True Oldies 98.9 will become Good Time Oldies June 28.

Will there be much of a difference? On the surface, no. The Good Time Oldies format has a heavy emphasis on the 1960s and 1970s (85%) with a cut or two an hour from the 1950s and 1980s. That isn't markedly different from True Oldies.

Core artists include the Beatles, the Temptations, Three Dog Night, Fleetwood Mac, Chicago and the Supremes.

But you won't have legendary radio broadcaster Scott Shannon at the helm, both on air and behind the scenes picking the music.

Atlanta-based Cumulus Media, which now owns syndicated service Westwood One, created Good Time Oldies in late April and announced it was dropping True Oldies, owned and hosted by Shannon.

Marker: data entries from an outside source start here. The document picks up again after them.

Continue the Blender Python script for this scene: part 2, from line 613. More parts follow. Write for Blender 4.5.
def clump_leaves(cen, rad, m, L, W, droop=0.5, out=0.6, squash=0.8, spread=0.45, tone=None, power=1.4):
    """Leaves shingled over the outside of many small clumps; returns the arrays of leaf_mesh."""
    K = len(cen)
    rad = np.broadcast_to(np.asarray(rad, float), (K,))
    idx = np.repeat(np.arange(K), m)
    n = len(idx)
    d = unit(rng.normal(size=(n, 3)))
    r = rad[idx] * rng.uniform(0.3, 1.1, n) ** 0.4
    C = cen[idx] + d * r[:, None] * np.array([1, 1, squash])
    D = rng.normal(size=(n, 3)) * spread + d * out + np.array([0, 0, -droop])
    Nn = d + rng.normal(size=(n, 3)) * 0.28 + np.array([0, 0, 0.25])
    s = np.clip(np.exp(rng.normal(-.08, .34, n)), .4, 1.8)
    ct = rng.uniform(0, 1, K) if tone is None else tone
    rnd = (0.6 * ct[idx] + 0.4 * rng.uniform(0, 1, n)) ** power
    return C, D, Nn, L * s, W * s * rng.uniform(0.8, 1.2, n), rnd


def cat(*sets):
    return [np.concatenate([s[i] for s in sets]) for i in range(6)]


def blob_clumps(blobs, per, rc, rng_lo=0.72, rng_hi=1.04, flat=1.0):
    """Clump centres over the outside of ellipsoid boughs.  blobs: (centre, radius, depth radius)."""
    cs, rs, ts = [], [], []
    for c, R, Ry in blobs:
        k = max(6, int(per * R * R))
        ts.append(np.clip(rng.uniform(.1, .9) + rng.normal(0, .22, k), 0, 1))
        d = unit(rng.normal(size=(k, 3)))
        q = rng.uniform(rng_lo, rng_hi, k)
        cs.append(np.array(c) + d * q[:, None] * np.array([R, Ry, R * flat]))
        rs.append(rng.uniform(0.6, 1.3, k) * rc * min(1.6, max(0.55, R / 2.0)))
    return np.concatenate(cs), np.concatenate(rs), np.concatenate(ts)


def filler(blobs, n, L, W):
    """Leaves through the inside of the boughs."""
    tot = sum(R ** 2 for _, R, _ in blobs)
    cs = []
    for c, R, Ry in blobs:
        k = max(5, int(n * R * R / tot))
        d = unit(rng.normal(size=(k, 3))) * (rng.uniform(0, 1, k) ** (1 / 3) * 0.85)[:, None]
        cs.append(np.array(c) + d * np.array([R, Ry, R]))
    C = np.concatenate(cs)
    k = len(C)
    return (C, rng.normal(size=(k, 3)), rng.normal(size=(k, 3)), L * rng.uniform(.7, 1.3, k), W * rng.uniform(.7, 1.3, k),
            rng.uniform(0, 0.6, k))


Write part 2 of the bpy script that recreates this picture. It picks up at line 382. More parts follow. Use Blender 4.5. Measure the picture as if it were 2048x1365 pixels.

Shannon, who was on the old top 40 station Quixie in Dixie 790/WQXI-AM in the 1970s, started True Oldies in 2004 and is heard on 100 stations nationwide. Locally, it aired in 2008-2009 on 106.7 (now NewsRadio 106.7) and returned on Atlanta airwaves last year at 98.9.

Shannon in the spring was cut from adult pop station WPLJ-FM in New  York, owned by Cumulus, and moved to New York's most popular station, oldies station WCBS-FM at 101.1 as morning host. Ratings for that station, which plays mostly 1970s and 1980s music now, are up since Shannon arrived.

WCBS used to focus much of its time on music from the 1960s but it now plays maybe one cut an hour from that era and it's frequently a Beatles song.